Gold coins are a standard part of "Escape and Evasion" equipment - survival kit "for individuals who might find themselves at special risk or particularly vulnerable to capture behind enemy lines".

The MoD order clearly anticipated the Gulf War lasting longer than it did, and the sale of the 16,000 coins for 800 combatants is seen as "good housekeeping". If another conflict should occur in which significant numbers of service personnel have to operate behind enemy lines, the MoD said, they will make another order.

As a Lieutenant General, Sir Peter, who had served in the SAS, was the senior British officer in Saudi Arabia during the 1991 Gulf War. Sources told the Independent his signature on the presentation packs would attest that the coins had been to the Gulf and back.

"They are standard bullion sovereigns - they weren't minted specially for the occasion or anything like that", sources told the Independent.

"A huge proportion of them were obviously issued to troops and airmen, because they've got the sticky from the tape they used to stick them to the webbing still on them."

The liquidity of solid gold coins has long made them an attractive means of exchange, even after the introduction of banknotes, travellers' cheques and credit cards. In the film of From Russia with Love, James Bond reveals he is carrying gold sovereigns in his briefcase.

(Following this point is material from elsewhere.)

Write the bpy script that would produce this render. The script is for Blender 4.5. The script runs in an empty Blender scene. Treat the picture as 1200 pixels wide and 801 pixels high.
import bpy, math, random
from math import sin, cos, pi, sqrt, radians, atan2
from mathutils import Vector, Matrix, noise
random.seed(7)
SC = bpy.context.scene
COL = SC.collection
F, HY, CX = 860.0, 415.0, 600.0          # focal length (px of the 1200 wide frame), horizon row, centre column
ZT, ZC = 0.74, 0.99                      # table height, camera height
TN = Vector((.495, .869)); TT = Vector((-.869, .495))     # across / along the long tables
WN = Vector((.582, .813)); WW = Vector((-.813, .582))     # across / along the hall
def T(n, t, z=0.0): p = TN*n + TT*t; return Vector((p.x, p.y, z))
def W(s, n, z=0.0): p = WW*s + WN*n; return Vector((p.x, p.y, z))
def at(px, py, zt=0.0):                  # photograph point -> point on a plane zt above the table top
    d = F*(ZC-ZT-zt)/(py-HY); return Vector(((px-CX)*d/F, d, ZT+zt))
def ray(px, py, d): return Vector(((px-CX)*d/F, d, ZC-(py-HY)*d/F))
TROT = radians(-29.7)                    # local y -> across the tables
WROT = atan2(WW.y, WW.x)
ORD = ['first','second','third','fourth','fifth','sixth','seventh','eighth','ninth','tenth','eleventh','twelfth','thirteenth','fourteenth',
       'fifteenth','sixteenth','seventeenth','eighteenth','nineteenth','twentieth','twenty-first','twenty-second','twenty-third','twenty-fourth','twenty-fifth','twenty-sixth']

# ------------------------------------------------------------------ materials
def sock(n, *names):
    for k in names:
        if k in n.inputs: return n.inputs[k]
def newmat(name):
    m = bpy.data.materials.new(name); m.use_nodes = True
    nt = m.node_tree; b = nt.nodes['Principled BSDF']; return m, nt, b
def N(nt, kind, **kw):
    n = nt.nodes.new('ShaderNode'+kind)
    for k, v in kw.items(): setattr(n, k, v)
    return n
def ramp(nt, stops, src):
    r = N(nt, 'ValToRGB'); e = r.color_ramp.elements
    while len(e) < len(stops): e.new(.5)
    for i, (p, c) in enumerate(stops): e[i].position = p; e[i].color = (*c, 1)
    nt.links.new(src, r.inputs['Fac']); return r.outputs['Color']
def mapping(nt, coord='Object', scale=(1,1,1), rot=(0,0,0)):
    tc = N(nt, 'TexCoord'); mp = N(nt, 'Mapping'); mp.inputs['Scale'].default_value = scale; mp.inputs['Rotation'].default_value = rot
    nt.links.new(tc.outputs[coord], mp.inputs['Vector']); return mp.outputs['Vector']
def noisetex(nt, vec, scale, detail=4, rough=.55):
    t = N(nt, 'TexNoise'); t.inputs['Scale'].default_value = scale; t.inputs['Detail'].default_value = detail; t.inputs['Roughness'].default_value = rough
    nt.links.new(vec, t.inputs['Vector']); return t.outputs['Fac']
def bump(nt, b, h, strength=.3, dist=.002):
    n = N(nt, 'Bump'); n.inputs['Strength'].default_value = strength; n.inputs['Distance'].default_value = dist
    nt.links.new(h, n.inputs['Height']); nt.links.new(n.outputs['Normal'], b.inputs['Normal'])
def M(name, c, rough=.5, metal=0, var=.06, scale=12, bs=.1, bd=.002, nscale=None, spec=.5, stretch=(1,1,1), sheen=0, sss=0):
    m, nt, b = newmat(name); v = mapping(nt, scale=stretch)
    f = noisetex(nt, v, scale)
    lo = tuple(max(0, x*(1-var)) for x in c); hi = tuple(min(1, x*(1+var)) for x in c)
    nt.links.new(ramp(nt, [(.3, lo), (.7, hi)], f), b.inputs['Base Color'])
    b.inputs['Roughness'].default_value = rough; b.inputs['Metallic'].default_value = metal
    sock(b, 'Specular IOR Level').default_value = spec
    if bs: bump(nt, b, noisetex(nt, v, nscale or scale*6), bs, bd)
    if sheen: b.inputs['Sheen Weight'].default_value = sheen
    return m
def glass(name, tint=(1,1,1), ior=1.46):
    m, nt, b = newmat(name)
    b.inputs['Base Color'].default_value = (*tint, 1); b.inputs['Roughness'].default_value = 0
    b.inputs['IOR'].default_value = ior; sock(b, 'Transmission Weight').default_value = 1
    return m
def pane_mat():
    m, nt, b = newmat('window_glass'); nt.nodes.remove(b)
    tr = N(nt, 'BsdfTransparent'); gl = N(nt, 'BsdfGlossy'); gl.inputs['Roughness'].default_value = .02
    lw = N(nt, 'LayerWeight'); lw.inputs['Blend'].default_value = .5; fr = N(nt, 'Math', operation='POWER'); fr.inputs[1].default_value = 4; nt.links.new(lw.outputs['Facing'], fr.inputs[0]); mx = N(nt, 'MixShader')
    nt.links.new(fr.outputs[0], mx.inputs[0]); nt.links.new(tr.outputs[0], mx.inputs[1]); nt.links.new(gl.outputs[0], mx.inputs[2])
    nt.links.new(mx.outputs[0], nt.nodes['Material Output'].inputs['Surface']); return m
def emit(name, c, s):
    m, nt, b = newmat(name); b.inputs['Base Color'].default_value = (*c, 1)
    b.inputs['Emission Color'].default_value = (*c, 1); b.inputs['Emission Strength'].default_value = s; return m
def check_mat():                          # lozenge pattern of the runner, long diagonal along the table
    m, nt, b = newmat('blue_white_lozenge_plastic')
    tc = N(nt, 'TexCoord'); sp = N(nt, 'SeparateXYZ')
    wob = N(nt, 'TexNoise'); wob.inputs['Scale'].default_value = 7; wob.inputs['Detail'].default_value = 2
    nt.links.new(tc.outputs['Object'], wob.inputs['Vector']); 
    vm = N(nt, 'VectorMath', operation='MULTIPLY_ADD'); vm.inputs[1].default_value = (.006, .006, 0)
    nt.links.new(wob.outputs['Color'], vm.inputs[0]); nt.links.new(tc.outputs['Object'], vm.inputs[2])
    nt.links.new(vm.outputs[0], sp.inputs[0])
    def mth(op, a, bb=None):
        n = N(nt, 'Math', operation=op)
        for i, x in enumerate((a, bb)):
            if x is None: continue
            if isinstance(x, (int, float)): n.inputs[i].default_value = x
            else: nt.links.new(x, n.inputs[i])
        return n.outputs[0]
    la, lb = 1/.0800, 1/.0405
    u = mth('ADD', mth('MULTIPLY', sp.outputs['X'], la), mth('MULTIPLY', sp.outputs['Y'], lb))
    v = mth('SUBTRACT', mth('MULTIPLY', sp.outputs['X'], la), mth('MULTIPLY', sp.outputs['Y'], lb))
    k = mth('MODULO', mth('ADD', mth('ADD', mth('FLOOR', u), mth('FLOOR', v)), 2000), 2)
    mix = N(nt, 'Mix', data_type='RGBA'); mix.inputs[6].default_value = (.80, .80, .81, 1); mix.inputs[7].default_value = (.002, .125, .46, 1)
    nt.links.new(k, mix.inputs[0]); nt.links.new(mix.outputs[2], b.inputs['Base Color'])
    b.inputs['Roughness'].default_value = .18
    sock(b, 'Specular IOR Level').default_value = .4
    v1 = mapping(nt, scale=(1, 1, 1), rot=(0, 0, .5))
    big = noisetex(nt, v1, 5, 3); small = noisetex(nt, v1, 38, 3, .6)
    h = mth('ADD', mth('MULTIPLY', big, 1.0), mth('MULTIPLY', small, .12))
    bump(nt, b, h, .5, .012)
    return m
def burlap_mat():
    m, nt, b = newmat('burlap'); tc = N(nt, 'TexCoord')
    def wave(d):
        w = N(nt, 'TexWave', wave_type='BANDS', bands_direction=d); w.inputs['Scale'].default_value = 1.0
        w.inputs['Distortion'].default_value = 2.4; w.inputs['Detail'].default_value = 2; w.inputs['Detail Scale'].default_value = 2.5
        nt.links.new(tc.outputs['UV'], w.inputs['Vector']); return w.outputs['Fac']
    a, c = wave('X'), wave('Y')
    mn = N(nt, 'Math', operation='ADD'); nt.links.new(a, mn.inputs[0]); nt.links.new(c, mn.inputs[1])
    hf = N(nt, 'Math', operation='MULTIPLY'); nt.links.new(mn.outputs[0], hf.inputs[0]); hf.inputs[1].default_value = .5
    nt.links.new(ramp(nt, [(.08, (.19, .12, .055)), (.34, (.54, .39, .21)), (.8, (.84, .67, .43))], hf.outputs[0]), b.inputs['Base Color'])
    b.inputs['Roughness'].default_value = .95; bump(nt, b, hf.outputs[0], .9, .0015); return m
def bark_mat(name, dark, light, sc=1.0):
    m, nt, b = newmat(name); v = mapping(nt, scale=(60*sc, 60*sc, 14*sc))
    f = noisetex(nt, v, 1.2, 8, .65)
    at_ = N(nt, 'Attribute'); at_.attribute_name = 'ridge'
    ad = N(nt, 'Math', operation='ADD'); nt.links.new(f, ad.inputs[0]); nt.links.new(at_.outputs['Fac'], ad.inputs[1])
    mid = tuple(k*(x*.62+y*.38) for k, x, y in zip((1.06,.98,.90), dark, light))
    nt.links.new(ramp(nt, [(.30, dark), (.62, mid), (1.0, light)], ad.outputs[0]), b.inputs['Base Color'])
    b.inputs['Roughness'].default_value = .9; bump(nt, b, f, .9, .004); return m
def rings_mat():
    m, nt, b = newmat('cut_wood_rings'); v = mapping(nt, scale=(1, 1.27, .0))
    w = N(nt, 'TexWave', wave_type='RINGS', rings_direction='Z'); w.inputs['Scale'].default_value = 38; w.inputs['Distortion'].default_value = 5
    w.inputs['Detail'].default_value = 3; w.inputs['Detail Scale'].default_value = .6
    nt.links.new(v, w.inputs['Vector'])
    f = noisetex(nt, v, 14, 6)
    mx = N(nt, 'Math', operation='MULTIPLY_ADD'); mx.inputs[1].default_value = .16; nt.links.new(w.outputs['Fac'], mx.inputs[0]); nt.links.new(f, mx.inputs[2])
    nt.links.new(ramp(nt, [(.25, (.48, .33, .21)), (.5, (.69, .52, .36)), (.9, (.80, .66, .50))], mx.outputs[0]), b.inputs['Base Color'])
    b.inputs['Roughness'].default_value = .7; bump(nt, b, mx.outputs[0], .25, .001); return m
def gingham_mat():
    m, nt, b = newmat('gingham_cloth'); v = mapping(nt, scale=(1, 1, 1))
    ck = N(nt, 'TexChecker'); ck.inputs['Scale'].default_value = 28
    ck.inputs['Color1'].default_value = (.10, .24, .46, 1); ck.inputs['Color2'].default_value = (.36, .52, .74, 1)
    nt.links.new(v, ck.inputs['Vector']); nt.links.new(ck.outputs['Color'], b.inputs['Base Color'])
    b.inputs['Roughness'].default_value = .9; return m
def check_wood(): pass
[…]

With paper currencies fluctuating wildly, Special Operations Executive commandos who raided the Nazi missile base at Peenemunde in the Second World War took gold sovereigns with them as means of persuasion if captured.

The Curator of the Royal Engineers' Museum at Chatham recalled the story of a young Engineer officer sent to Egypt just after the turn of the century to map the Nile Delta. He took quantities of gold to hire horses and staff. His drawings of Egyptian temples were so brilliant they instigated a stream of protest against the Government's plans to flood the delta.

Gold sovereigns may be on the way out. "We've opened up quite a few offices in the new states of the former Soviet Union and so on in the past few years", the Foreign Office said. "But they haven't gone off with bags full of gold sovereigns".